SUTTER, Calif. — This little Northern California farm town is blissfully unaccustomed to turmoil. But recent weeks dished up a hopper of dissent.
It started with a girl who went home from junior high saying she felt like an orange.
Lauren Tatro, 13, told her parents the plain facts. Every student at Brittan Elementary School had to wear a badge the size of an index card with their name, grade, photo -- and a tiny radio identification tag. The purpose was to test a new high-tech attendance system. To the eighth-grader, it seemed students had been turned into grocery items on the shelf, slabs of sirloin at the meat counter, fruit in the produce section.
So began a difficult stretch for this town of 2,885.
Outraged parents claimed the school was trampling their children's privacy and civil liberties, maybe even threatening their health. School board meetings overflowed. Folks talked of George Orwell, Big Brother and the Bible. The American Civil Liberties Union joined the fray. Parents picketed. TV news crews from as far away as Germany descended on the 600-student school.
At odds as they have been few times before, Sutter residents were dragged into a simmering national debate over the use of tracking technology on human beings.
Known as radio frequency identification, RFID for short, the technology has been around for decades. But only lately have big markets blossomed. Radio identification has been embraced by manufacturers and retailers to track inventory, deployed on bridges to automatically collect tolls and used on ranches to cull cattle. The microchips have been injected into pets.
But applying that technology in conjunction with people prompts an outcry from civil libertarians and privacy advocates. Proposals to use the high-tech ID tags in U.S. passports, Virginia driver's licenses and even San Francisco library books have drawn sharp fire. The ACLU characterizes such forays as the "seemingly inexorable drift toward a surveillance society."
Add schoolchildren to the list.
Critics in Sutter, an hour's drive north of Sacramento, say the aim at Brittan Elementary might have been an amped-up attendance system, but the badges, hung on lanyards that the students wore around their necks, represented something far more disturbing.

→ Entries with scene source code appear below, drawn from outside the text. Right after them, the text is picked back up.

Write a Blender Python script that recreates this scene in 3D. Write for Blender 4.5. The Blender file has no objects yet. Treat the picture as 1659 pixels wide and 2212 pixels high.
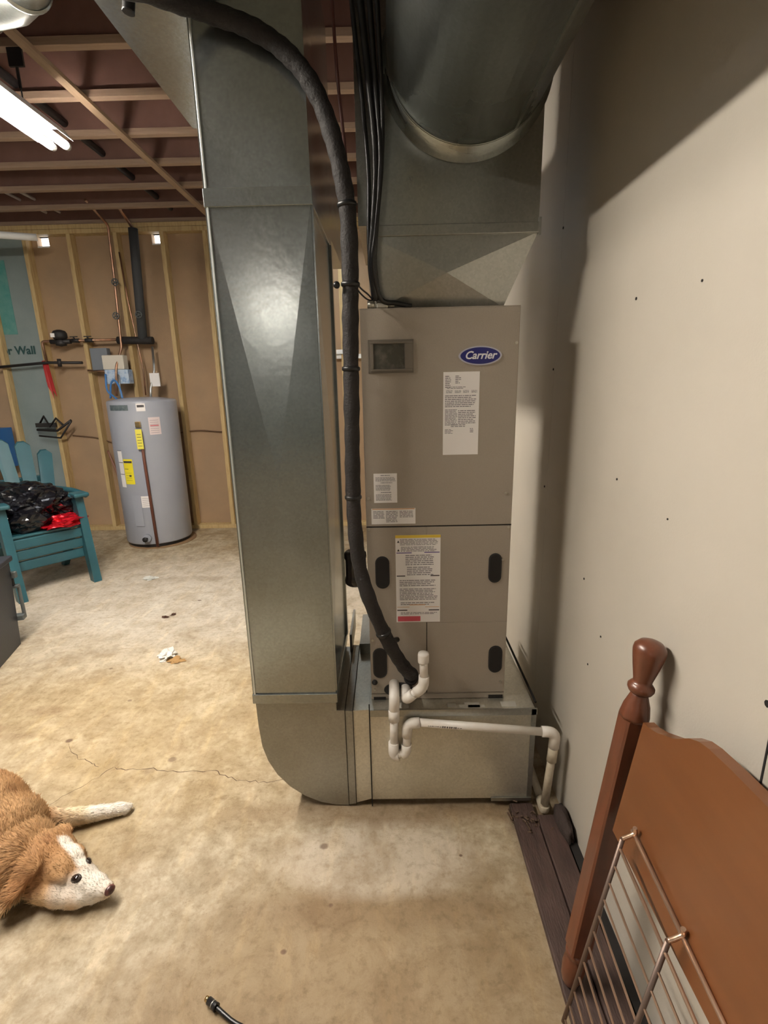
import bpy, bmesh, math, random
from mathutils import Vector, Matrix, noise
random.seed(7)
S = bpy.context.scene
C = S.collection
V = Vector
PI = math.pi

# ------------------------------------------------------------------ camera
F_PX = 1085.0
cd = bpy.data.cameras.new('camera'); cam = bpy.data.objects.new('camera', cd); C.objects.link(cam)
cd.sensor_fit = 'HORIZONTAL'; cd.sensor_width = 36.0; cd.lens = F_PX/1659*36.0; cd.clip_start = 0.02
EYE_Z = 1.435
dn = V(((920-829.5)/F_PX, (5298-1106)/F_PX, 1)).normalized()
fw = V(((838-829.5)/F_PX, (825-1106)/F_PX, 1)); fw = (fw-dn*fw.dot(dn)).normalized()
rt = dn.cross(fw)
Rm = Matrix((rt, fw, -dn))                       # rows: world axes in image space (x right, y down, z forward)
cr, cu, cb = Rm @ V((1, 0, 0)), Rm @ V((0, -1, 0)), Rm @ V((0, 0, -1))
cam.matrix_world = Matrix(((cr.x, cu.x, cb.x, 0), (cr.y, cu.y, cb.y, 0), (cr.z, cu.z, cb.z, EYE_Z), (0, 0, 0, 1)))
S.camera = cam

# ------------------------------------------------------------------ world and exposure
S.view_settings.view_transform = 'Standard'; S.view_settings.look = 'None'
S.view_settings.gamma = 1.0; S.view_settings.use_curve_mapping = False
S.view_settings.exposure = 0.70
w = bpy.data.worlds.new('world'); S.world = w; w.use_nodes = True
w.node_tree.nodes['Background'].inputs[0].default_value = (0.75, 0.85, 1.0, 1)
w.node_tree.nodes['Background'].inputs[1].default_value = 0.35

# tube lamp strengths (W/m2 of emitting surface) and colours
LAMP_MAIN = (1.0, 0.915, 0.80); POW_MAIN = 125
LAMP_NEAR = (1.0, 0.90, 0.78); POW_NEAR = 75
LAMP_BACK = (0.80, 0.92, 1.0); POW_BACK = 7
LAMP_LEFT = (0.95, 0.95, 1.0); POW_LEFT = 13

# ------------------------------------------------------------------ mesh helpers
class MB:
    def __init__(s): s.v = []; s.f = []; s.sm = []
    def add(s, vs, fs, smooth=False):
        o = len(s.v); s.v += [V(p) for p in vs]
        for f in fs: s.f.append([i+o for i in f]); s.sm.append(smooth)
        return s
    def xf(s, M, i0=0):
        for i in range(i0, len(s.v)): s.v[i] = M @ s.v[i]
        return s
    def box(s, a, b, bev=0.0):
        x0, y0, z0 = (min(a[i], b[i]) for i in range(3)); x1, y1, z1 = (max(a[i], b[i]) for i in range(3))
        if bev <= 0:
            s.add([(x0,y0,z0),(x1,y0,z0),(x1,y1,z0),(x0,y1,z0),(x0,y0,z1),(x1,y0,z1),(x1,y1,z1),(x0,y1,z1)],
                  [(0,3,2,1),(4,5,6,7),(0,1,5,4),(1,2,6,5),(2,3,7,6),(3,0,4,7)])
        else:
            bm = bmesh.new(); bmesh.ops.create_cube(bm, size=1.0)
            for v in bm.verts: v.co = V(((x0+x1)/2+v.co.x*(x1-x0), (y0+y1)/2+v.co.y*(y1-y0), (z0+z1)/2+v.co.z*(z1-z0)))
            bmesh.ops.bevel(bm, geom=bm.edges[:], offset=min(bev, .49*min(x1-x0, y1-y0, z1-z0)), segments=2, affect='EDGES', profile=.5)
            bm.verts.index_update()
            s.add([v.co.copy() for v in bm.verts], [[v.index for v in f.verts] for f in bm.faces]); bm.free()
        return s
    def tube(s, pts, r, n=12, cap=True, closed=False):
        pts = [V(p) for p in pts]; N = len(pts)
        rs = r if isinstance(r, (list, tuple)) else [r]*N
        t0 = (pts[1]-pts[0]).normalized(); up = V((0, 0, 1)) if abs(t0.z) < .9 else V((1, 0, 0))
        nrm = t0.cross(up).normalized(); vs = []; fs = []; prev = t0
        for i, p in enumerate(pts):
            if closed: t = (pts[(i+1) % N]-pts[i-1]).normalized()
            elif i == 0: t = t0
            elif i == N-1: t = (pts[i]-pts[i-1]).normalized()
            else: t = ((pts[i+1]-pts[i]).normalized()+(pts[i]-pts[i-1]).normalized()).normalized()
            q = prev.rotation_difference(t); nrm = (q @ nrm); nrm = (nrm-t*nrm.dot(t)).normalized(); prev = t
            b = t.cross(nrm)
            for k in range(n):
                a = 2*PI*k/n; vs.append(p+(nrm*math.cos(a)+b*math.sin(a))*rs[i])
        M = N if closed else N-1
        for i in range(M):
            j = (i+1) % N
            for k in range(n):
                k2 = (k+1) % n; fs.append((i*n+k, i*n+k2, j*n+k2, j*n+k))
        s.add(vs, fs, True)
        if cap and not closed:
            s.add(vs[:n], [list(range(n))[::-1]]); s.add(vs[-n:], [list(range(n))])
        return s
    def rod(s, a, b, r, n=12): return s.tube([a, b], r, n)
    def lathe(s, prof, n=24, M=None):                # prof: [(r, z)] bottom to top
        vs = []; fs = []
        for r, z in prof:
            for k in range(n):
                a = 2*PI*k/n; vs.append(V((r*math.cos(a), r*math.sin(a), z)))
        if M is not None: vs = [M @ v for v in vs]
        for i in range(len(prof)-1):
            for k in range(n):
                k2 = (k+1) % n; fs.append((i*n+k, i*n+k2, (i+1)*n+k2, (i+1)*n+k))
        s.add(vs, fs, True)
        if prof[0][0] > 1e-5: s.add(vs[:n], [list(range(n))[::-1]])
        if prof[-1][0] > 1e-5: s.add(vs[-n:], [list(range(n))])
        return s
    def prism(s, poly, ex, org=(0, 0, 0), ax=(1, 0, 0), ay=(0, 0, 1)):   # polygon (u, v) swept along vector ex
        o, ax, ay, ex = V(org), V(ax), V(ay), V(ex)
        a = [o+ax*u+ay*v for u, v in poly]; b = [p+ex for p in a]; n = len(a)
        fl = [list(range(n)), list(range(2*n-1, n-1, -1))]
        fl += [(i, i+n, (i+1) % n+n, (i+1) % n) for i in range(n)]
        return s.add(a+b, fl)
    def build(s, name, m, parent=None, base=None, doubles=True):
        off = parent.matrix_world.translation.copy() if parent else V((0, 0, 0))
        if parent and parent.type != 'EMPTY' and parent.get('_off'): off = V(parent['_off'])
        if base is not None: off = V(base)
        me = bpy.data.meshes.new(name); me.from_pydata([tuple(v-off) for v in s.v], [], s.f)
        me.polygons.foreach_set('use_smooth', s.sm)
        bm = bmesh.new(); bm.from_mesh(me)
        if doubles: bmesh.ops.remove_doubles(bm, verts=bm.verts, dist=1e-6)
        bmesh.ops.recalc_face_normals(bm, faces=bm.faces); bm.to_mesh(me); bm.free()
        o = bpy.data.objects.new(name, me); C.objects.link(o)
        if m: me.materials.append(m)
        if parent:
            o.parent = parent
            wo = ABS[parent.name] if parent.name in ABS else V((0, 0, 0))
            if base is not None: o.location = off-wo
            else:
                # re-base vertices on the parent's world origin
                for v in me.vertices: v.co = v.co+off-wo
                off = wo
        else: o.location = off
        ABS[o.name] = off
        return o
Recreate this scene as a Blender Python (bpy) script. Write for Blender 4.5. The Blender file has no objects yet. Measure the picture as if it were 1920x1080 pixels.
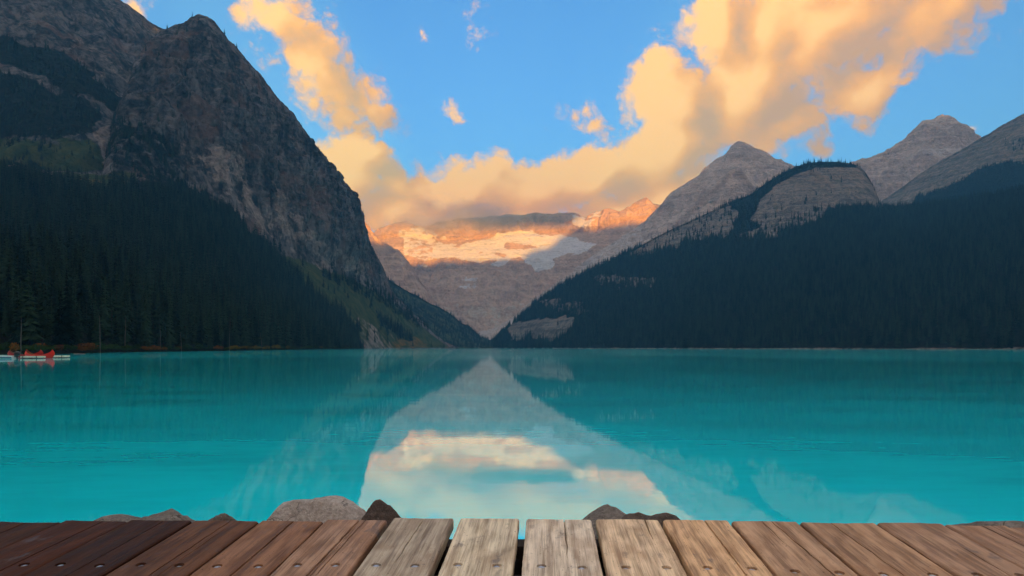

As some parents figured it, their children had been made high-tech guinea pigs.
Sutter is located a mile off a highway big-city folks don't normally travel. Farm fields flank a tidy grid of two-lane streets. The nearest traffic light is miles away in Yuba City.
Mostly it's a place of multigenerational families, some dating to the 1880s, with a smattering of newcomers. Folks meet and greet on the streets -- and mostly they get along.
Given the tranquil community sensibilities, school officials never anticipated controversy.
Earnie Graham, principal and superintendent of the one-school district, is a self-described "tech guy." He liked the badge idea because it would streamline the taking of attendance, giving teachers a few minutes more each day to teach and boost accuracy, no small matter given that California school funding is based on how many children attend class each day.
Aside from boldly going where no principal had gone before, Graham figured the new technology held an additional appeal: Homegrown talent was promoting it.
The founders of InCom Corp., the start-up firm marketing the idea, work at local schools or have children who attend them. They formed the firm about a year ago and paid the district $2,500 to test the system during summer school.
It went without a hitch. Each RFID has a miniature antenna connected to a tiny computer chip identifying the wearer.
When students walked into class, an RFID scanner mounted above the door recorded it, pumped out the roll on a teacher's wireless Palm Pilot and stored the attendance figures on a central computer.
Impressed, school trustees last October agreed to expand the project. They held a public hearing, but virtually no parents attended. In exchange for allowing it on campus, InCom promised unspecified royalties from future sales.
On Jan. 18, every student at the kindergarten-through-eighth grade school got a badge, though scanners were installed only in seventh- and eighth-grade classrooms.
Most of the pupils accepted it at first, but a few griped to their parents.
Mike and Dawn Cantrall, parents of two Brittan students, met with Graham to complain about the badges' having student photos and names, saying the information made them vulnerable to predators.
Only then did they learn about the radio tags inside.
The family asked that their children be excluded from the test.
"Our children are not inventory," the Cantralls said in a letter to the district. They said the monitoring program smacked of Big Brother. They also cited biblical warnings about the mark of the beast.
School administrators said the program was mandatory and threatened to discipline -- even expel -- students who didn't wear their badges.